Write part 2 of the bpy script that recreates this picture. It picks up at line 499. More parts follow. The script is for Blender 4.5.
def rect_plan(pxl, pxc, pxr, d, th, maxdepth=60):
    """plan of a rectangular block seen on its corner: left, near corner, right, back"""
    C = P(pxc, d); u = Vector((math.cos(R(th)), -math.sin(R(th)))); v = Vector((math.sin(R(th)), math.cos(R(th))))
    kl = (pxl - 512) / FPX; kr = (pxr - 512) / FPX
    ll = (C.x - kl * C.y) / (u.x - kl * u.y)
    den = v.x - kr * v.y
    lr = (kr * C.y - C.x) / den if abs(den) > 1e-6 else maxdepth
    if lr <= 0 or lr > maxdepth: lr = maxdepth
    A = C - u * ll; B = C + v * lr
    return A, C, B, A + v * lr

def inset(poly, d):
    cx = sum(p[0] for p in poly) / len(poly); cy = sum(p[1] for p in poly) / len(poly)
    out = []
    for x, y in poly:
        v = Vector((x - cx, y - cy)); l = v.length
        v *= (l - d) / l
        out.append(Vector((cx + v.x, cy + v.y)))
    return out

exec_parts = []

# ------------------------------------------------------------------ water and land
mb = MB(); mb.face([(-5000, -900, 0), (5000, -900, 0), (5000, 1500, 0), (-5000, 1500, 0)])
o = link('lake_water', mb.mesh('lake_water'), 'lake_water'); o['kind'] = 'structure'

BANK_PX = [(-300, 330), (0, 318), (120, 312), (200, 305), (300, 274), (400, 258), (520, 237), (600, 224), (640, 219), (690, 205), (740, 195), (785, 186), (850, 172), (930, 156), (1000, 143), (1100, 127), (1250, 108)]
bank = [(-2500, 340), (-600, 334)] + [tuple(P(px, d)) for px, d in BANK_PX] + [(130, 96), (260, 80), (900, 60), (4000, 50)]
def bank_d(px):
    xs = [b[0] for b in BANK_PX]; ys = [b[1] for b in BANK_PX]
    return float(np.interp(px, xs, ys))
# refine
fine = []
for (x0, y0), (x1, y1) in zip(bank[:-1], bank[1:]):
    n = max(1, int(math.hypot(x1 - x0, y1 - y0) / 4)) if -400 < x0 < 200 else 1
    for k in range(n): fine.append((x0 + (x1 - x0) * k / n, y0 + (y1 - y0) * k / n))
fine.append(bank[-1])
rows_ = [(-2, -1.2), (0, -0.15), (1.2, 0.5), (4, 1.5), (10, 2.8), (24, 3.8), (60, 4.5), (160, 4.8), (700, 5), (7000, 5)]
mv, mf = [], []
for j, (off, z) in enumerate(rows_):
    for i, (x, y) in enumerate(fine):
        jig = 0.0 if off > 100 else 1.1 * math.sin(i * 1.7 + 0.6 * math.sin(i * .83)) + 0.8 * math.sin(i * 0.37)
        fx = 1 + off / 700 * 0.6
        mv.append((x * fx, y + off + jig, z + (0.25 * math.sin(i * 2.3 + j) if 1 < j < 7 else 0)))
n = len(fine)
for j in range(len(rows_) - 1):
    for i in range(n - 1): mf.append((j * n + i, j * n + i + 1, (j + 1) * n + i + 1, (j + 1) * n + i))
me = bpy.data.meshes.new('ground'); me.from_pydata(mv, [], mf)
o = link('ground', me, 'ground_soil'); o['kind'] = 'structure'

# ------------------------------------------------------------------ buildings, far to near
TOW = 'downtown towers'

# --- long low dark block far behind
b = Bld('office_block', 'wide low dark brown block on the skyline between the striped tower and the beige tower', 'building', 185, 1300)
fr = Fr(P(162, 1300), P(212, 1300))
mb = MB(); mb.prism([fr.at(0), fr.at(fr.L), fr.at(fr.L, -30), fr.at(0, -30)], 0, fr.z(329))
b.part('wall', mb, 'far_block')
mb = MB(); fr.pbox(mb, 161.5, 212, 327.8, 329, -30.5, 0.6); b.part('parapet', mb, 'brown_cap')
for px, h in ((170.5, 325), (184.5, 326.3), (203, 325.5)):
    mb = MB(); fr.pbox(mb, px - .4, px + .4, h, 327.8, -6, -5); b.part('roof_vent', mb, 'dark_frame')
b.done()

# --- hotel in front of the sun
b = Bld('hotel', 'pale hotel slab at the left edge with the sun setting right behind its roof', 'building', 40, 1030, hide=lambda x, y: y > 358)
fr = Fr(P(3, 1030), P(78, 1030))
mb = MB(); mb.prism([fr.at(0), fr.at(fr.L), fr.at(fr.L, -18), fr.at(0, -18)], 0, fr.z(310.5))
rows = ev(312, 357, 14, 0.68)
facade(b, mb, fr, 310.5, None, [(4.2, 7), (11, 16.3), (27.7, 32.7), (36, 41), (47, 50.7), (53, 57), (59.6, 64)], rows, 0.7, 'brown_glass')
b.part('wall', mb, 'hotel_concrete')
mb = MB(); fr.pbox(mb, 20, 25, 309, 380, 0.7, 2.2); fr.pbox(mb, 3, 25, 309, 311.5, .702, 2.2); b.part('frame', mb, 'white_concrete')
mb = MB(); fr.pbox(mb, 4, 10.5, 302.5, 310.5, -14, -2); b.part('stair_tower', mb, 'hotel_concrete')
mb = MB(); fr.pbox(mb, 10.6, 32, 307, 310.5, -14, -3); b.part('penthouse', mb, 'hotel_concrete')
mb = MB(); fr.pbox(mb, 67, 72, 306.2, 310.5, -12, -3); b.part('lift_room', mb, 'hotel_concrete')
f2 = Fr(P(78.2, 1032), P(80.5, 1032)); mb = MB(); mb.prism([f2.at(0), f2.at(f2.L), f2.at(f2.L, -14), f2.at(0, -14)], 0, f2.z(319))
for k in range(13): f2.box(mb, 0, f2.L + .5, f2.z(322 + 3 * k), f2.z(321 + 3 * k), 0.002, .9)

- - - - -

◆ **JOB**
Quote the listing word for word from its first line through the line in which "o = link('lake_water', mb.mesh('lake_water'), 'lake_water');" appears.

◆ **TASK SOLUTION**
Write part 2 of the bpy script that recreates this picture. It picks up at line 499. More parts follow. The script is for Blender 4.5.
def rect_plan(pxl, pxc, pxr, d, th, maxdepth=60):
    """plan of a rectangular block seen on its corner: left, near corner, right, back"""
    C = P(pxc, d); u = Vector((math.cos(R(th)), -math.sin(R(th)))); v = Vector((math.sin(R(th)), math.cos(R(th))))
    kl = (pxl - 512) / FPX; kr = (pxr - 512) / FPX
    ll = (C.x - kl * C.y) / (u.x - kl * u.y)
    den = v.x - kr * v.y
    lr = (kr * C.y - C.x) / den if abs(den) > 1e-6 else maxdepth
    if lr <= 0 or lr > maxdepth: lr = maxdepth
    A = C - u * ll; B = C + v * lr
    return A, C, B, A + v * lr

def inset(poly, d):
    cx = sum(p[0] for p in poly) / len(poly); cy = sum(p[1] for p in poly) / len(poly)
    out = []
    for x, y in poly:
        v = Vector((x - cx, y - cy)); l = v.length
        v *= (l - d) / l
        out.append(Vector((cx + v.x, cy + v.y)))
    return out

exec_parts = []

# ------------------------------------------------------------------ water and land
mb = MB(); mb.face([(-5000, -900, 0), (5000, -900, 0), (5000, 1500, 0), (-5000, 1500, 0)])
o = link('lake_water', mb.mesh('lake_water'), 'lake_water'); o['kind'] = 'structure'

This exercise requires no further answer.